The sky still happened. If the date matters — an anniversary, a birthday, the night of a trip — you can render it from astronomical data exactly as it was, even if you didn’t get the photo. That’s what we do.
The bridge: the sky you saw, or the sky you wish you’d captured
Whether you got the photo or not, the actual sky on your night happened. A rendered print fills in for a missed shot, or sits alongside a great one.
Plug a date and place into the SkyWhen customizer and the preview will show that exact sky. The preview is free.
For finding dark skies, see The Best Dark Sky Parks. For the Milky Way specifically, see How to See the Milky Way. For apps that help, see The Best Stargazing Apps in 2026.
FAQ
Can I photograph stars with my phone?
Yes, with any modern flagship phone (iPhone 12+, Pixel 6+, Galaxy S22+). Find a dark spot, stabilize the phone, switch to night mode, and let the camera take a long exposure.
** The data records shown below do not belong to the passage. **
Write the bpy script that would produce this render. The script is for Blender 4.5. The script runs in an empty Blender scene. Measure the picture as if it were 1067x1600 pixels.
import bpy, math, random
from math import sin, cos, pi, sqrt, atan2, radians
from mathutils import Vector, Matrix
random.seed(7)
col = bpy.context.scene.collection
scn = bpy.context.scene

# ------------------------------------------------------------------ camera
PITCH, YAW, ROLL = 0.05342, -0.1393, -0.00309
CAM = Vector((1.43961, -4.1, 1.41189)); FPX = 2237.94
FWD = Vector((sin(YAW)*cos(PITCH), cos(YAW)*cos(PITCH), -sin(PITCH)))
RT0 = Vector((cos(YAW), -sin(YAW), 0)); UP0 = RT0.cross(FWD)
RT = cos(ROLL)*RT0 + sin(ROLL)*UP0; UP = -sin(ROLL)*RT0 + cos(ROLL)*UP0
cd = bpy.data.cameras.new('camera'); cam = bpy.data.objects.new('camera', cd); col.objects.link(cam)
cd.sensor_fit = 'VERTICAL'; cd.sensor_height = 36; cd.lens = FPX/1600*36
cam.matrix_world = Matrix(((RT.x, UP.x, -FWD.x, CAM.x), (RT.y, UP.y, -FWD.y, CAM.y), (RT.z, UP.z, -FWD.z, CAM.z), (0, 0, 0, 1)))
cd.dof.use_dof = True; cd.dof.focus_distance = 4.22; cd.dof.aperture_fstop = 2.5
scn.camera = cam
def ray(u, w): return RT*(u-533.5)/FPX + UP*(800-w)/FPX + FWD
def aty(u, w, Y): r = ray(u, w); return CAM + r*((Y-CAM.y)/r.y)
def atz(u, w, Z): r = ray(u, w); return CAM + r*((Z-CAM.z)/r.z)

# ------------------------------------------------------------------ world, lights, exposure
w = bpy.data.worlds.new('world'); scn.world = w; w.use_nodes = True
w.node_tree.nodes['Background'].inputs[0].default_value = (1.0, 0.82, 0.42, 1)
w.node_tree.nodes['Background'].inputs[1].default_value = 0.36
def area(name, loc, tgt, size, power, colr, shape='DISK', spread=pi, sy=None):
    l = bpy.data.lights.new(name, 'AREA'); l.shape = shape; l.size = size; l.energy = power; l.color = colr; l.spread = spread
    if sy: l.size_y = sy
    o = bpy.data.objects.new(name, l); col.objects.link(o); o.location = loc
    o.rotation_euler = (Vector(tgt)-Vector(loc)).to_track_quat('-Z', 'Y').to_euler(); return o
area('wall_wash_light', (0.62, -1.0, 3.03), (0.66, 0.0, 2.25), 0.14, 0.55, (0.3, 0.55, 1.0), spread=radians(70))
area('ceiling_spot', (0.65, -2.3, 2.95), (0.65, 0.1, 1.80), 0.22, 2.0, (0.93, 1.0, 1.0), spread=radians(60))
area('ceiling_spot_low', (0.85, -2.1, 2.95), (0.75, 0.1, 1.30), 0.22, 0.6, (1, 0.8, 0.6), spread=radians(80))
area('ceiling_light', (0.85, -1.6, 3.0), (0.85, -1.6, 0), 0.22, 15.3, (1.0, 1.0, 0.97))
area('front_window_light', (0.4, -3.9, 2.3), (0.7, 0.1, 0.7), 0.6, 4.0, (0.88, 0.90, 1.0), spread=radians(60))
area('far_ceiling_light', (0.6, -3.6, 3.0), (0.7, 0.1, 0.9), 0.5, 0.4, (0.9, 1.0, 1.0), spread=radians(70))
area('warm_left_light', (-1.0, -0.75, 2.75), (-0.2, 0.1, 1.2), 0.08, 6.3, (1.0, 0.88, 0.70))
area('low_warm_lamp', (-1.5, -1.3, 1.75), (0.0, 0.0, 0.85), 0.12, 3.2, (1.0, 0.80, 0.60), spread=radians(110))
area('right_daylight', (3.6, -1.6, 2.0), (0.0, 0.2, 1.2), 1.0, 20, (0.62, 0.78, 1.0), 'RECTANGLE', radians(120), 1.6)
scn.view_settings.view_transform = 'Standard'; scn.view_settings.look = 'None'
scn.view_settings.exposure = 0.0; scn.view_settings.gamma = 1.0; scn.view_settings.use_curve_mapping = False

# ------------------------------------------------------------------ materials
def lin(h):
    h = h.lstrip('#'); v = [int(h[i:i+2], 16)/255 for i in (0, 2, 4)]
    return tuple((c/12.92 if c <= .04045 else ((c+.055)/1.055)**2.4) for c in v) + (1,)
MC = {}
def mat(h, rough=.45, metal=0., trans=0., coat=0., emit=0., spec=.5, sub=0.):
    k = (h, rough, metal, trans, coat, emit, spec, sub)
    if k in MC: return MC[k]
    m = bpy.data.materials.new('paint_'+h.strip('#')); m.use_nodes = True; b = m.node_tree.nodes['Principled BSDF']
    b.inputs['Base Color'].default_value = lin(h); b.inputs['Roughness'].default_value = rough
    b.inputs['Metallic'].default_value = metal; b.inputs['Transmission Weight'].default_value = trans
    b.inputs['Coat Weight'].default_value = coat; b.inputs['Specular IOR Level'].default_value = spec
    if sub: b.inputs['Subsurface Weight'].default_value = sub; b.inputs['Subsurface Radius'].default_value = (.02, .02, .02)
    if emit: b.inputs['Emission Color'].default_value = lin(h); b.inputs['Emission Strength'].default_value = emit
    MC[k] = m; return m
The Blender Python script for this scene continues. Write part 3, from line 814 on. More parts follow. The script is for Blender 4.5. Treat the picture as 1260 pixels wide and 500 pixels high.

Results are decent — not professional, but real.
What's the 500 rule?
A rule of thumb for maximum shutter speed before stars start trailing. 500 divided by your lens’s effective focal length (accounting for crop factor) gives you the maximum seconds. For a 24mm lens on a full-frame camera: about 20 seconds.
What ISO should I use for stars?
Start at ISO 1600 with a wide-aperture lens. Adjust based on results — brighter scenes go down to 800, darker scenes up to 3200. You want as low an ISO as possible without underexposing.
Do I need a star tracker?
Not for casual star photography. Plenty of beautiful images come from a tripod, a wide-angle lens, and a 25-second exposure. Trackers are worth it once you’re photographing fainter objects (galaxies, nebulae) that need minutes of exposure.
How do I focus on stars at night?
Manual focus. Use Live View, zoom in 10× on the brightest star in your frame, and turn the focus ring until the star is a perfect sharp pinpoint. Don’t trust autofocus or the infinity mark on the lens.